*** Material provided

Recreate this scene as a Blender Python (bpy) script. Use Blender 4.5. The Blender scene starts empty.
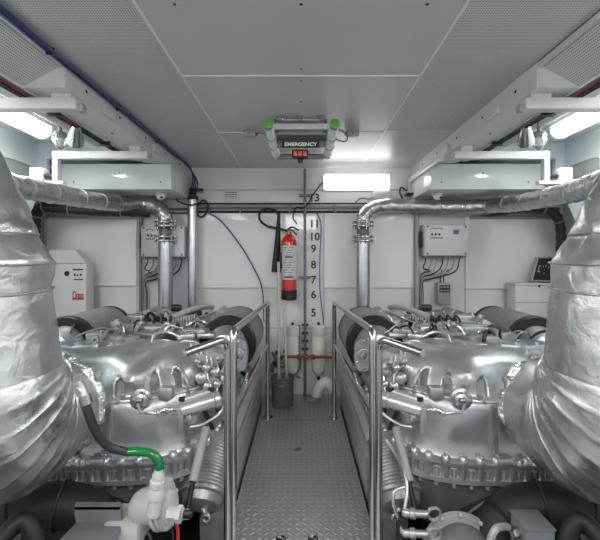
import bpy, bmesh, math, random
from mathutils import Vector, Matrix, noise
PI = math.pi
H = 1.24            # camera height above the chequer plates; all z below are measured from the camera's eye level
F = 400.0; CX = 301.0; CY = 260.0
col = bpy.context.scene.collection
V = Vector
def P(px, py, Y): return V(((px-CX)/F*Y, Y, (CY-py)/F*Y))

# ------------------------------------------------------------------ materials
def nt(name):
    m = bpy.data.materials.new(name); m.use_nodes = True
    n = m.node_tree; b = n.nodes['Principled BSDF']
    return m, n, b
def mat(name, c, metal=0.0, rough=0.5, bump=0.0, bscale=30, var=0.0, vscale=4, rvar=0.0, emit=None, es=1, coat=0, distort=0, detail=4):
    m, n, b = nt(name)
    b.inputs['Base Color'].default_value = (*c, 1); b.inputs['Metallic'].default_value = metal; b.inputs['Roughness'].default_value = rough
    if coat: b.inputs['Coat Weight'].default_value = coat
    if emit:
        b.inputs['Emission Color'].default_value = (*emit, 1); b.inputs['Emission Strength'].default_value = es
    tc = n.nodes.new('ShaderNodeTexCoord')
    if var:
        t = n.nodes.new('ShaderNodeTexNoise'); t.inputs['Scale'].default_value = vscale; t.inputs['Detail'].default_value = 5
        n.links.new(tc.outputs['Object'], t.inputs['Vector'])
        r = n.nodes.new('ShaderNodeMapRange'); r.inputs['From Min'].default_value = .3; r.inputs['From Max'].default_value = .7
        r.inputs['To Min'].default_value = 1-var; r.inputs['To Max'].default_value = 1+var
        n.links.new(t.outputs['Fac'], r.inputs['Value'])
        x = n.nodes.new('ShaderNodeVectorMath'); x.operation = 'SCALE'; x.inputs[0].default_value = c
        n.links.new(r.outputs['Result'], x.inputs['Scale']); n.links.new(x.outputs['Vector'], b.inputs['Base Color'])
        if rvar:
            r2 = n.nodes.new('ShaderNodeMapRange'); r2.inputs['From Min'].default_value = .3; r2.inputs['From Max'].default_value = .7
            r2.inputs['To Min'].default_value = max(rough-rvar, .05); r2.inputs['To Max'].default_value = rough+rvar
            n.links.new(t.outputs['Fac'], r2.inputs['Value']); n.links.new(r2.outputs['Result'], b.inputs['Roughness'])
    if bump:
        t = n.nodes.new('ShaderNodeTexNoise'); t.inputs['Scale'].default_value = bscale; t.inputs['Detail'].default_value = detail
        t.inputs['Distortion'].default_value = distort
        n.links.new(tc.outputs['Object'], t.inputs['Vector'])
        k = n.nodes.new('ShaderNodeBump'); k.inputs['Strength'].default_value = bump; k.inputs['Distance'].default_value = .01
        n.links.new(t.outputs['Fac'], k.inputs['Height']); n.links.new(k.outputs['Normal'], b.inputs['Normal'])
    return m
def mth(n, op, a, b=None, c=None):
    x = n.nodes.new('ShaderNodeMath'); x.operation = op
    for i, v in enumerate((a, b, c)):
        if v is None: continue
        if isinstance(v, (int, float)): x.inputs[i].default_value = v
        else: n.links.new(v, x.inputs[i])
    return x.outputs[0]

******

§ **Short exercise**:
Repeat the material above in full and exactly, omitting the pictures.

§ **Response for this exercise**:
Recreate this scene as a Blender Python (bpy) script. Use Blender 4.5. The Blender scene starts empty.
import bpy, bmesh, math, random
from mathutils import Vector, Matrix, noise
PI = math.pi
H = 1.24            # camera height above the chequer plates; all z below are measured from the camera's eye level
F = 400.0; CX = 301.0; CY = 260.0
col = bpy.context.scene.collection
V = Vector
def P(px, py, Y): return V(((px-CX)/F*Y, Y, (CY-py)/F*Y))

# ------------------------------------------------------------------ materials
def nt(name):
    m = bpy.data.materials.new(name); m.use_nodes = True
    n = m.node_tree; b = n.nodes['Principled BSDF']
    return m, n, b
def mat(name, c, metal=0.0, rough=0.5, bump=0.0, bscale=30, var=0.0, vscale=4, rvar=0.0, emit=None, es=1, coat=0, distort=0, detail=4):
    m, n, b = nt(name)
    b.inputs['Base Color'].default_value = (*c, 1); b.inputs['Metallic'].default_value = metal; b.inputs['Roughness'].default_value = rough
    if coat: b.inputs['Coat Weight'].default_value = coat
    if emit:
        b.inputs['Emission Color'].default_value = (*emit, 1); b.inputs['Emission Strength'].default_value = es
    tc = n.nodes.new('ShaderNodeTexCoord')
    if var:
        t = n.nodes.new('ShaderNodeTexNoise'); t.inputs['Scale'].default_value = vscale; t.inputs['Detail'].default_value = 5
        n.links.new(tc.outputs['Object'], t.inputs['Vector'])
        r = n.nodes.new('ShaderNodeMapRange'); r.inputs['From Min'].default_value = .3; r.inputs['From Max'].default_value = .7
        r.inputs['To Min'].default_value = 1-var; r.inputs['To Max'].default_value = 1+var
        n.links.new(t.outputs['Fac'], r.inputs['Value'])
        x = n.nodes.new('ShaderNodeVectorMath'); x.operation = 'SCALE'; x.inputs[0].default_value = c
        n.links.new(r.outputs['Result'], x.inputs['Scale']); n.links.new(x.outputs['Vector'], b.inputs['Base Color'])
        if rvar:
            r2 = n.nodes.new('ShaderNodeMapRange'); r2.inputs['From Min'].default_value = .3; r2.inputs['From Max'].default_value = .7
            r2.inputs['To Min'].default_value = max(rough-rvar, .05); r2.inputs['To Max'].default_value = rough+rvar
            n.links.new(t.outputs['Fac'], r2.inputs['Value']); n.links.new(r2.outputs['Result'], b.inputs['Roughness'])
    if bump:
        t = n.nodes.new('ShaderNodeTexNoise'); t.inputs['Scale'].default_value = bscale; t.inputs['Detail'].default_value = detail
        t.inputs['Distortion'].default_value = distort
        n.links.new(tc.outputs['Object'], t.inputs['Vector'])
        k = n.nodes.new('ShaderNodeBump'); k.inputs['Strength'].default_value = bump; k.inputs['Distance'].default_value = .01
        n.links.new(t.outputs['Fac'], k.inputs['Height']); n.links.new(k.outputs['Normal'], b.inputs['Normal'])
    return m
def mth(n, op, a, b=None, c=None):
    x = n.nodes.new('ShaderNodeMath'); x.operation = op
    for i, v in enumerate((a, b, c)):
        if v is None: continue
        if isinstance(v, (int, float)): x.inputs[i].default_value = v
        else: n.links.new(v, x.inputs[i])
    return x.outputs[0]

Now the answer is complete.